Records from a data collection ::

::::

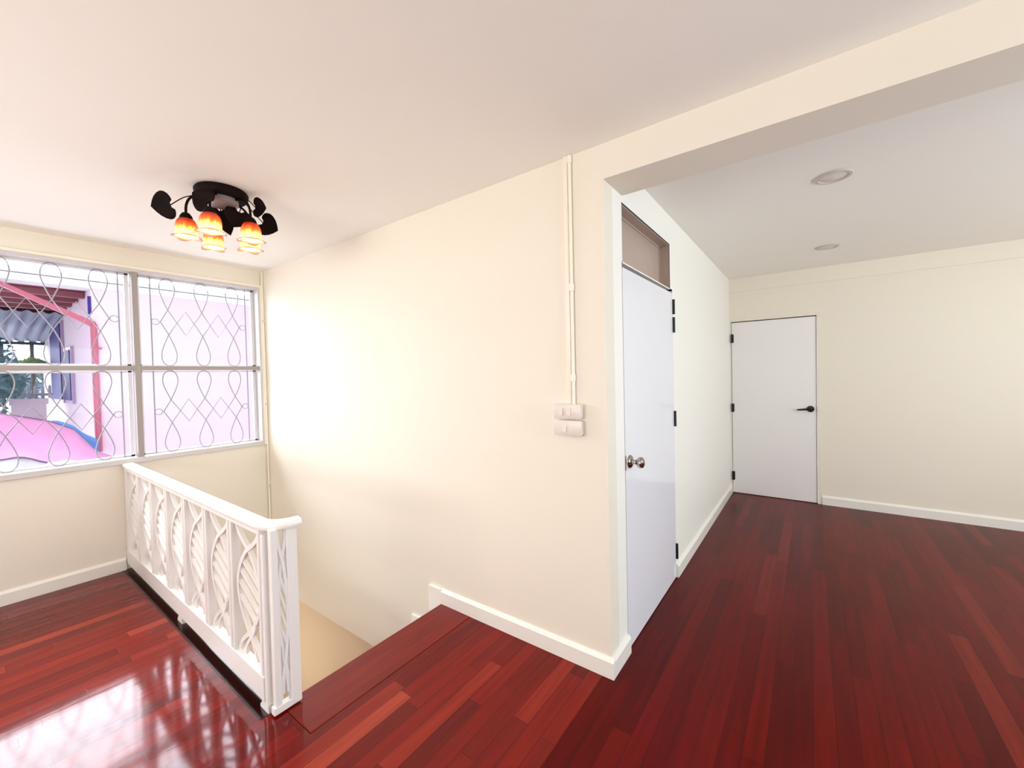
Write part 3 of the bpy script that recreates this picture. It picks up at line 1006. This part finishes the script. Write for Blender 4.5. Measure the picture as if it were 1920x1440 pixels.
def foliage(centers, n, size, seed):
    random.seed(seed)
    m = MB()
    for _ in range(n):
        c, r = random.choice(centers)
        while True:
            v = Vector((random.uniform(-1, 1), random.uniform(-1, 1), random.uniform(-1, 1)))
            if 0.25 < v.length < 1:
                break
        p = Vector(c) + Vector((v.x * r[0], v.y * r[1], v.z * r[2]))
        a = Vector((random.uniform(-1, 1), random.uniform(-1, 1), random.uniform(-1, 1))).normalized()
        b = a.orthogonal().normalized()
        s_ = size * random.uniform(0.6, 1.4)
        q = [p - a * s_, p + b * s_ * 0.45 + a * s_ * 0.1, p + a * s_, p - b * s_ * 0.45 + a * s_ * 0.1]
        m.bm.faces.new([m.bm.verts.new(x) for x in q])
    return m


tr_ = thing('leafy_tree', (-11.16, 0.0, -4.0), 'teal-green leafy tree at the left edge of the window view', 'tree')
build('crown', foliage([((-11.1, 0.20, 1.83), (0.50, 0.46, 0.60)), ((-11.16, 0.40, 1.50), (0.50, 0.36, 0.36)), ((-11.04, 0.12, 1.04), (0.46, 0.40, 0.50))], 1700, 0.062, 3), M['foliage'], tr_)
build('trunk', MB().tube([(-11.16, 0.0, -4.0), (-11.13, 0.06, 0), (-11.1, 0.18, 1.5)], [0.12, 0.10, 0.05], 8), M['bark'], tr_, smooth=True)
hg = thing('yard_hedge', (-16.2, 1.0, -4.0), 'pale green hedge under the lean-to roof beyond the picket fence', 'hedge')
build('foliage', foliage([((-16.2, 0.6, 1.60), (0.48, 0.72, 0.72)), ((-16.2, 1.25, 1.55), (0.48, 0.6, 0.60))], 1500, 0.085, 5), M['hedge'], hg)
build('stem', MB().tube([(-16.2, 1.0, -4.0), (-16.2, 1.0, 1.2)], 0.06, 8), M['bark'], hg)
lb = thing('lime_shrub', (-13.44, 1.0, -1.0), 'small lime-green shrub under the corrugated lean-to roof', 'shrub')
build('foliage', foliage([((-13.44, 1.0, 1.84), (0.24, 0.24, 0.17))], 260, 0.06, 9), M['lime'], lb)
build('stem', MB().tube([(-13.44, 1.0, -1.0), (-13.44, 1.0, 1.75)], 0.03, 8), M['bark'], lb)
pf = thing('picket_fence', (-12.0, 0.85, 1.18), 'pale picket fence standing on the low plaster wall', 'fence')
for i in range(6):
    y = 0.648 + i * 0.09
    h = 1.66 if i < 2 else 1.444
    build('picket', MB().prism([(-11.99, y - 0.021, 1.18), (-11.99, y + 0.021, 1.18), (-11.99, y + 0.021, h - 0.04), (-11.99, y, h), (-11.99, y - 0.021, h - 0.04)], (-0.024, 0, 0)), M['pale'], pf)
build('fence_rail', MB().box(-12.04, -12.012, 0.6, 1.14, 1.228, 1.276), M['pale'], pf)
lwall = thing('yard_wall', (-11.94, 0.8, -4.0), 'low pale plaster wall below the picket fence', 'wall')
build('wall_body', MB().box(-12.06, -11.82, 0.60, 1.03, -4.0, 1.072), M['paleplaster'], lwall)
build('coping', MB().box(-12.11, -11.77, 0.576, 1.056, 1.072, 1.180), M['paleplaster'], lwall)


def lerp_poly(pts, t):
    for (a, va), (b, vb) in zip(pts, pts[1:]):
        if a <= t <= b:
            return va + (vb - va) * (t - a) / (b - a)
    return pts[-1][1]


# pink tarpaulin draped over the side passage
TTOP = [(-1.2, 1.108), (0.36, 1.048), (0.79, 0.898), (1.03, 0.748), (1.25, 0.394), (1.56, 0.196)]
TBOT = [(-1.2, 0.556), (0.54, 0.508), (0.744, 0.388), (1.2, 0.292), (1.56, 0.196)]
tpm = MB()
rows = []
NU, NV = 48, 22
for i in range(NV + 1):
    v = i / NV
    row = []
    for j in range(NU + 1):
        u = j / NU
        y = -0.6 + 2.1 * u
        sag = math.sin(math.pi * v)
        z = lerp_poly(TTOP, y) * (1 - v) + lerp_poly(TBOT, y) * v - 0.06 * sag + 0.03 * math.sin(9 * u + 3 * v) * sag
        z += 0.022 * sag * math.sin(26 * u - 6 * v) * (0.4 + 0.6 * v)
        row.append((XN + 0.12 + 1.02 * v, y, z))
    rows.append(row)
tpm.grid(rows)
tpo = tag(build('pink_tarpaulin', tpm, M['pinktarp'], smooth=True), 'sagging pink tarpaulin roof outside the lower left pane', 'tarpaulin')
tpo.modifiers.new('thick', 'SOLIDIFY').thickness = 0.014
hem = MB()
hem.tube([(XN + 0.12, -0.6 + 2.1 * j / NU, lerp_poly(TTOP, -0.6 + 2.1 * j / NU) + 0.008) for j in range(40)], 0.014, 6)
build('rope_hem', hem, M['hem'], tpo, smooth=True)
btm = MB()
rows = []
for i in range(5):
    v = i / 4
    rows.append([(XN + 0.085, 0.79 + 0.504 * j / 12, lerp_poly([(0.72, 0.904), (0.936, 0.898), (1.26, 0.58), (1.44, 0.46)], 0.79 + 0.504 * j / 12) - 0.29 * v + 0.012 * math.sin(j * 1.3)) for j in range(13)])
btm.grid(rows)
bto = tag(build('blue_tarpaulin', btm, M['bluetarp'], smooth=True), 'strip of blue tarpaulin showing behind the pink one', 'tarpaulin')
bto.modifiers.new('thick', 'SOLIDIFY').thickness = 0.012


def sheet_top(j):
    y = -0.48 + 1.74 * j / 29
    return (XN + 1.224 + 0.035 * math.sin(j * 1.1), y, 0.604 - 0.26 * max(0, y - 0.18) + 0.022 * math.sin(j * 0.9))


wsm = MB()
rows = []
for i in range(4):
    rows.append([(sheet_top(j)[0], sheet_top(j)[1], sheet_top(j)[2] - 0.66 * i / 3) for j in range(30)])
wsm.grid(rows)
wso = tag(build('white_sheet', wsm, M['whitesheet'], smooth=True), 'white cloth sheet hanging below the pink tarpaulin edge', 'sheet')
wso.modifiers.new('thick', 'SOLIDIFY').thickness = 0.01
hem = MB()
hem.tube([(sheet_top(j)[0] + 0.012, sheet_top(j)[1], sheet_top(j)[2]) for j in range(20)], 0.009, 6)
build('purple_hem', hem, M['hem'], wso, smooth=True)
aw = MB()  # unseen reflector added to bounce sky light up onto the ceiling
rows = []
for i in range(2):
    rows.append([(XA - 0.30 - 2.0 * i, -1.6 + 0.03 * j, 0.60 - 0.14 * i + 0.010 * math.sin(j * 1.3)) for j in range(170)])
aw.grid(rows)
awo = thing('bounce_reflector', (-5.5, 0.5, 0.5), 'white corrugated awning added just outside and below the wide window to light the ceiling', 'reflector')
a1 = build('reflector_sheet', aw, M['whitefascia'], awo, smooth=True)
a1.modifiers.new('thick', 'SOLIDIFY').thickness = 0.012
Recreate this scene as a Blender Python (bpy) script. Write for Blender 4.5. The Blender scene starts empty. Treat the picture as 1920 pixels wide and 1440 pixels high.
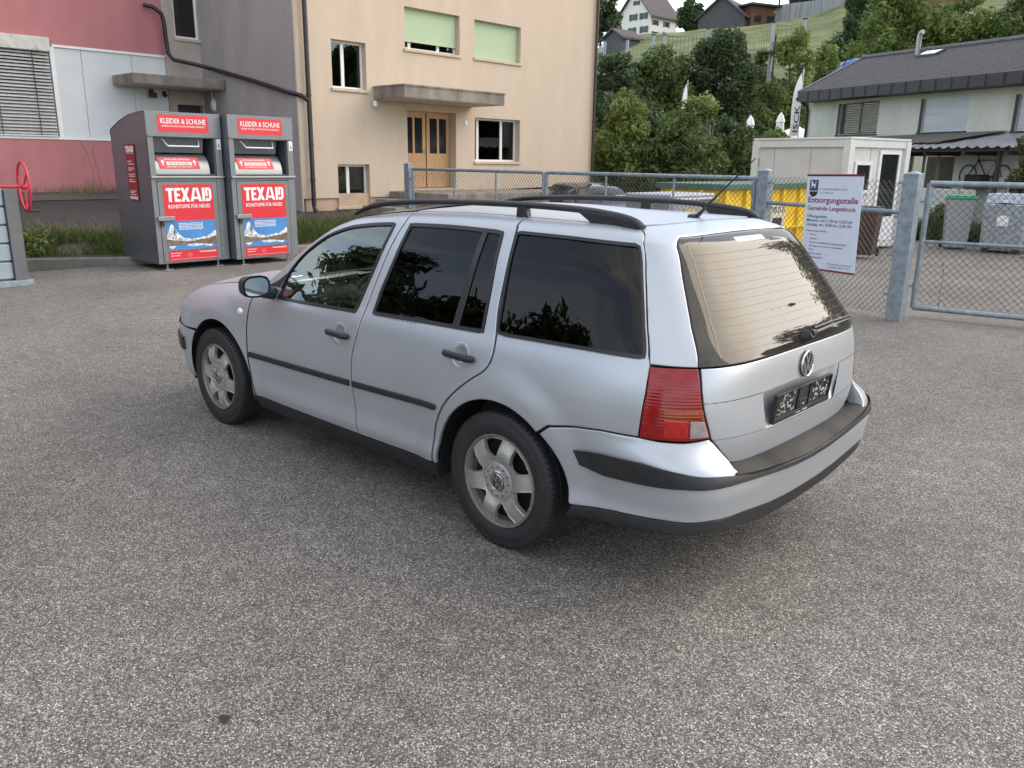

::::

Problem description ::
Pictures are excluded; copy all other data exactly as shown.

Result of this exercise ::
Write part 3 of the bpy script that recreates this picture. It picks up at line 1006. This part finishes the script. Write for Blender 4.5. Measure the picture as if it were 1920x1440 pixels.
def foliage(centers, n, size, seed):
    random.seed(seed)
    m = MB()
    for _ in range(n):
        c, r = random.choice(centers)
        while True:
            v = Vector((random.uniform(-1, 1), random.uniform(-1, 1), random.uniform(-1, 1)))
            if 0.25 < v.length < 1:
                break
        p = Vector(c) + Vector((v.x * r[0], v.y * r[1], v.z * r[2]))
        a = Vector((random.uniform(-1, 1), random.uniform(-1, 1), random.uniform(-1, 1))).normalized()
        b = a.orthogonal().normalized()
        s_ = size * random.uniform(0.6, 1.4)
        q = [p - a * s_, p + b * s_ * 0.45 + a * s_ * 0.1, p + a * s_, p - b * s_ * 0.45 + a * s_ * 0.1]
        m.bm.faces.new([m.bm.verts.new(x) for x in q])
    return m


tr_ = thing('leafy_tree', (-11.16, 0.0, -4.0), 'teal-green leafy tree at the left edge of the window view', 'tree')
build('crown', foliage([((-11.1, 0.20, 1.83), (0.50, 0.46, 0.60)), ((-11.16, 0.40, 1.50), (0.50, 0.36, 0.36)), ((-11.04, 0.12, 1.04), (0.46, 0.40, 0.50))], 1700, 0.062, 3), M['foliage'], tr_)
build('trunk', MB().tube([(-11.16, 0.0, -4.0), (-11.13, 0.06, 0), (-11.1, 0.18, 1.5)], [0.12, 0.10, 0.05], 8), M['bark'], tr_, smooth=True)
hg = thing('yard_hedge', (-16.2, 1.0, -4.0), 'pale green hedge under the lean-to roof beyond the picket fence', 'hedge')
build('foliage', foliage([((-16.2, 0.6, 1.60), (0.48, 0.72, 0.72)), ((-16.2, 1.25, 1.55), (0.48, 0.6, 0.60))], 1500, 0.085, 5), M['hedge'], hg)
build('stem', MB().tube([(-16.2, 1.0, -4.0), (-16.2, 1.0, 1.2)], 0.06, 8), M['bark'], hg)
lb = thing('lime_shrub', (-13.44, 1.0, -1.0), 'small lime-green shrub under the corrugated lean-to roof', 'shrub')
build('foliage', foliage([((-13.44, 1.0, 1.84), (0.24, 0.24, 0.17))], 260, 0.06, 9), M['lime'], lb)
build('stem', MB().tube([(-13.44, 1.0, -1.0), (-13.44, 1.0, 1.75)], 0.03, 8), M['bark'], lb)
pf = thing('picket_fence', (-12.0, 0.85, 1.18), 'pale picket fence standing on the low plaster wall', 'fence')
for i in range(6):
    y = 0.648 + i * 0.09
    h = 1.66 if i < 2 else 1.444
    build('picket', MB().prism([(-11.99, y - 0.021, 1.18), (-11.99, y + 0.021, 1.18), (-11.99, y + 0.021, h - 0.04), (-11.99, y, h), (-11.99, y - 0.021, h - 0.04)], (-0.024, 0, 0)), M['pale'], pf)
build('fence_rail', MB().box(-12.04, -12.012, 0.6, 1.14, 1.228, 1.276), M['pale'], pf)
lwall = thing('yard_wall', (-11.94, 0.8, -4.0), 'low pale plaster wall below the picket fence', 'wall')
build('wall_body', MB().box(-12.06, -11.82, 0.60, 1.03, -4.0, 1.072), M['paleplaster'], lwall)
build('coping', MB().box(-12.11, -11.77, 0.576, 1.056, 1.072, 1.180), M['paleplaster'], lwall)


def lerp_poly(pts, t):
    for (a, va), (b, vb) in zip(pts, pts[1:]):
        if a <= t <= b:
            return va + (vb - va) * (t - a) / (b - a)
    return pts[-1][1]


# pink tarpaulin draped over the side passage
TTOP = [(-1.2, 1.108), (0.36, 1.048), (0.79, 0.898), (1.03, 0.748), (1.25, 0.394), (1.56, 0.196)]
TBOT = [(-1.2, 0.556), (0.54, 0.508), (0.744, 0.388), (1.2, 0.292), (1.56, 0.196)]
tpm = MB()
rows = []
NU, NV = 48, 22
for i in range(NV + 1):
    v = i / NV
    row = []
    for j in range(NU + 1):
        u = j / NU
        y = -0.6 + 2.1 * u
        sag = math.sin(math.pi * v)
        z = lerp_poly(TTOP, y) * (1 - v) + lerp_poly(TBOT, y) * v - 0.06 * sag + 0.03 * math.sin(9 * u + 3 * v) * sag
        z += 0.022 * sag * math.sin(26 * u - 6 * v) * (0.4 + 0.6 * v)
        row.append((XN + 0.12 + 1.02 * v, y, z))
    rows.append(row)
tpm.grid(rows)
tpo = tag(build('pink_tarpaulin', tpm, M['pinktarp'], smooth=True), 'sagging pink tarpaulin roof outside the lower left pane', 'tarpaulin')
tpo.modifiers.new('thick', 'SOLIDIFY').thickness = 0.014
hem = MB()
hem.tube([(XN + 0.12, -0.6 + 2.1 * j / NU, lerp_poly(TTOP, -0.6 + 2.1 * j / NU) + 0.008) for j in range(40)], 0.014, 6)
build('rope_hem', hem, M['hem'], tpo, smooth=True)
btm = MB()
rows = []
for i in range(5):
    v = i / 4
    rows.append([(XN + 0.085, 0.79 + 0.504 * j / 12, lerp_poly([(0.72, 0.904), (0.936, 0.898), (1.26, 0.58), (1.44, 0.46)], 0.79 + 0.504 * j / 12) - 0.29 * v + 0.012 * math.sin(j * 1.3)) for j in range(13)])
btm.grid(rows)
bto = tag(build('blue_tarpaulin', btm, M['bluetarp'], smooth=True), 'strip of blue tarpaulin showing behind the pink one', 'tarpaulin')
bto.modifiers.new('thick', 'SOLIDIFY').thickness = 0.012


def sheet_top(j):
    y = -0.48 + 1.74 * j / 29
    return (XN + 1.224 + 0.035 * math.sin(j * 1.1), y, 0.604 - 0.26 * max(0, y - 0.18) + 0.022 * math.sin(j * 0.9))


wsm = MB()
rows = []
for i in range(4):
    rows.append([(sheet_top(j)[0], sheet_top(j)[1], sheet_top(j)[2] - 0.66 * i / 3) for j in range(30)])
wsm.grid(rows)
wso = tag(build('white_sheet', wsm, M['whitesheet'], smooth=True), 'white cloth sheet hanging below the pink tarpaulin edge', 'sheet')
wso.modifiers.new('thick', 'SOLIDIFY').thickness = 0.01
hem = MB()
hem.tube([(sheet_top(j)[0] + 0.012, sheet_top(j)[1], sheet_top(j)[2]) for j in range(20)], 0.009, 6)
build('purple_hem', hem, M['hem'], wso, smooth=True)
aw = MB()  # unseen reflector added to bounce sky light up onto the ceiling
rows = []
for i in range(2):
    rows.append([(XA - 0.30 - 2.0 * i, -1.6 + 0.03 * j, 0.60 - 0.14 * i + 0.010 * math.sin(j * 1.3)) for j in range(170)])
aw.grid(rows)
awo = thing('bounce_reflector', (-5.5, 0.5, 0.5), 'white corrugated awning added just outside and below the wide window to light the ceiling', 'reflector')
a1 = build('reflector_sheet', aw, M['whitefascia'], awo, smooth=True)
a1.modifiers.new('thick', 'SOLIDIFY').thickness = 0.012
Recreate this scene as a Blender Python (bpy) script. Write for Blender 4.5. The Blender scene starts empty. Treat the picture as 1920 pixels wide and 1440 pixels high.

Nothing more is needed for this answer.